What followed was not madness but the highest sanity, a love so intense that it perceived the beloved everywhere, in everything.
The Bhramara Gita
Radha began to speak to the bee, and through the bee, to Krishna Himself. Her words, known as the Bhramara Gita, oscillate between accusation and adoration, anger and devotion, the full spectrum of love's intensity.
"O bee, O messenger of the deceitful one!" she began. "Why do you touch my feet? I know you have been sent by Krishna. Do you think we are as fickle as He is, ready to receive any messenger?"
She continued with bitter sweetness: "We know your Master well. He promises love but gives pain. He speaks honeyed words while planning departure. Go back and tell Him, we village girls have learned our lesson. His artful speeches no longer move us."
But even as she spoke in anger, her love overflowed: "And yet... and yet... tell Him that we cannot forget Him. Our hearts are stubborn fools. He has stolen them and left us with nothing but memories."
"Does He remember us at all?" Radha asked the bee. "Does He recall the moonlit nights by the Yamuna? Does He ever think of the simple girls who gave Him everything and received in return only the privilege of remembering His smile?"
The other Gopis joined in, each pouring out her heart to the buzzing insect:
"We know His nature, He left His birthplace, Gokula; He left Vrindavan; He will leave Mathura too, and wherever He goes next. He is the all-attractive, and the all-abandoning."
"But what choice have we? Can the river choose not to flow toward the ocean? Can the moonlight choose not to reflect the moon? We are His, whether He claims us or not."
The Paradox of Divine Love
The Bhramara Gita reveals the paradox at the heart of devotion. The Gopis' words seem accusatory, but their tone is one of complete surrender. They complain of being abandoned, yet they wouldn't trade their pain for any other pleasure.
This is the mystery: separation from the Divine, when experienced as intense longing, becomes a form of union more intimate than physical presence. The Gopis, in their pain, were more connected to Krishna than those who saw Him daily in Mathura.

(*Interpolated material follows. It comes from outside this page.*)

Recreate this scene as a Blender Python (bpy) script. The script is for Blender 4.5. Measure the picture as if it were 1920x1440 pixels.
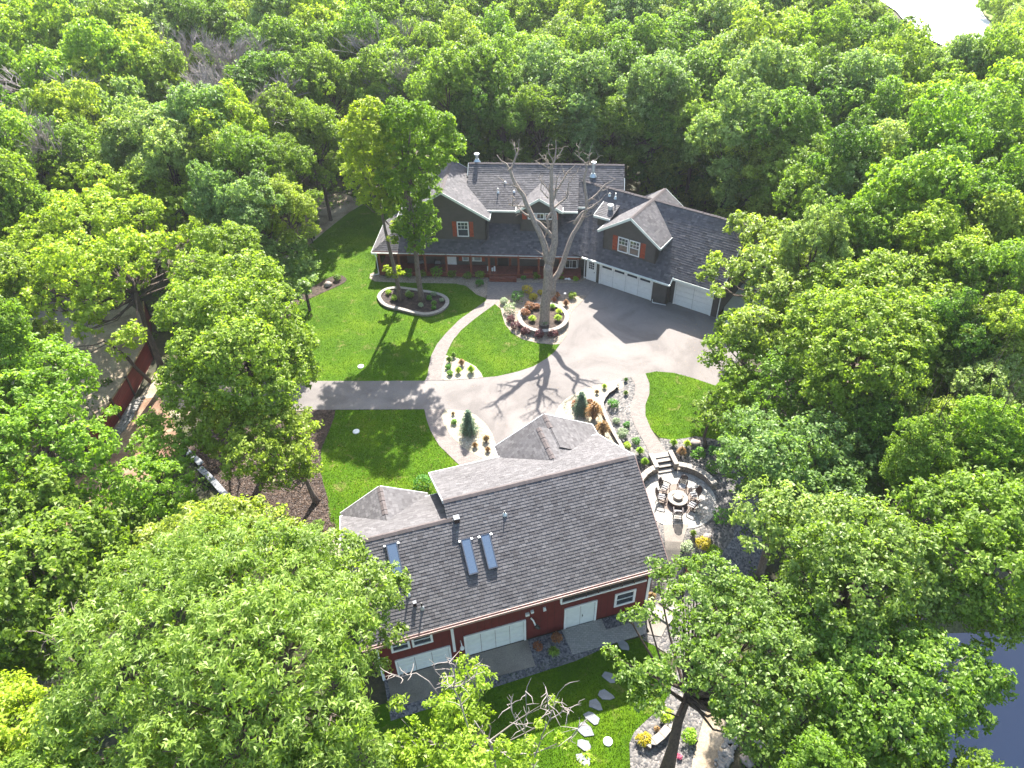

Their love asked for nothing, not even Krishna's presence. They loved Him because they could not do otherwise. They remembered Him because forgetting was impossible. Their devotion was purified of all self-interest, all expectation, all demand.
Uddhava's Transformation

Uddhava sat stunned. He had come to teach the Gopis about spiritual knowledge, to explain that the Self is ever-present, that separation is illusion, that the wise person remains undisturbed by presence or absence.
But what could he teach these women? They had transcended knowledge altogether. Their love was its own knowing, its own liberation. They didn't need to understand that Krishna was in their hearts, they felt it with every breath.
Uddhava, the great philosopher, fell at their feet. "I came to console you," he confessed, "but I find myself the one consoled. I came to teach you wisdom, but I am the student. Whatever knowledge I possess is worthless compared to the dust of your feet."
He continued: "I thought I understood devotion. I was Krishna's friend, His confidant, His companion in Mathura. But now I see I knew nothing. Your love in separation is greater than my love in presence."
The Prayer for the Gopis' Dust
Uddhava then uttered one of the most famous verses in the Bhagavatam, a verse that would echo through centuries of devotional poetry:

"Let me be born as grass, as a bush, as any low thing in Vrindavan, so that the dust raised by the Gopis' feet might fall upon my head. These women have abandoned everything, family, reputation, religious duty, for Krishna alone. No sage, no philosopher, no yogi has achieved what they have achieved."
This is the message Uddhava carried back to Mathura. This is what he remembered when, years later, he received his own final teaching from Krishna. The Uddhava Gita that Krishna spoke was profound, but the Bhramara Gita that the Gopis sang was profounder still.
The Bee's Final Departure
Eventually, the bee flew away, and Radha's expression changed. For a moment, alarm crossed her face, was Krishna leaving again? Then peace returned. Let the bee go where it would. Krishna was not in the bee, or in Mathura, or in any particular place. He was in her heart, and from there, He could never depart.
The Gopis' song to the bee became a teaching for all time: love that grasps destroys itself, but love that releases becomes infinite. The Gopis' willingness to let Krishna go, while never stopping to love Him, was the secret of their perfection.
Why This Flashback Now?
Why does the Bhagavatam interrupt the narrative of Krishna's departure to recall this earlier episode? Because Uddhava, about to practice in Badrinath the teachings Krishna gave him, needed to remember what he learned in Vrindavan.
Philosophy and knowledge are powerful tools. But without the love that the Gopis exemplified, even the highest wisdom remains incomplete. Uddhava would carry with him both the intellectual framework of the Uddhava Gita and the devotional fire of the Bhramara Gita.
In the Himalayas, as he meditated on the Self, he would remember dark-eyed village women speaking to a bee. And that memory would lift his practice from mere technique to genuine devotion, from the head to the heart, from knowing to loving.
Living traditions
- Braj Parikrama: The circumambulation of the entire Braj region, visiting sites associated with Krishna's pastimes including those connected to the Bhramara Gita
Reflection
- Have you experienced moments when intellectual understanding felt inadequate compared to a simple, heartfelt connection? What does this suggest about different ways of knowing?
- The Gopis' love flourished in absence rather than presence. How might periods of 'spiritual dryness' actually be deepening your connection to the Divine?
- Uddhava, despite being Krishna's close friend, recognized the Gopis' superiority. When have you had to acknowledge someone else's spiritual attainment that exceeded your own expectations?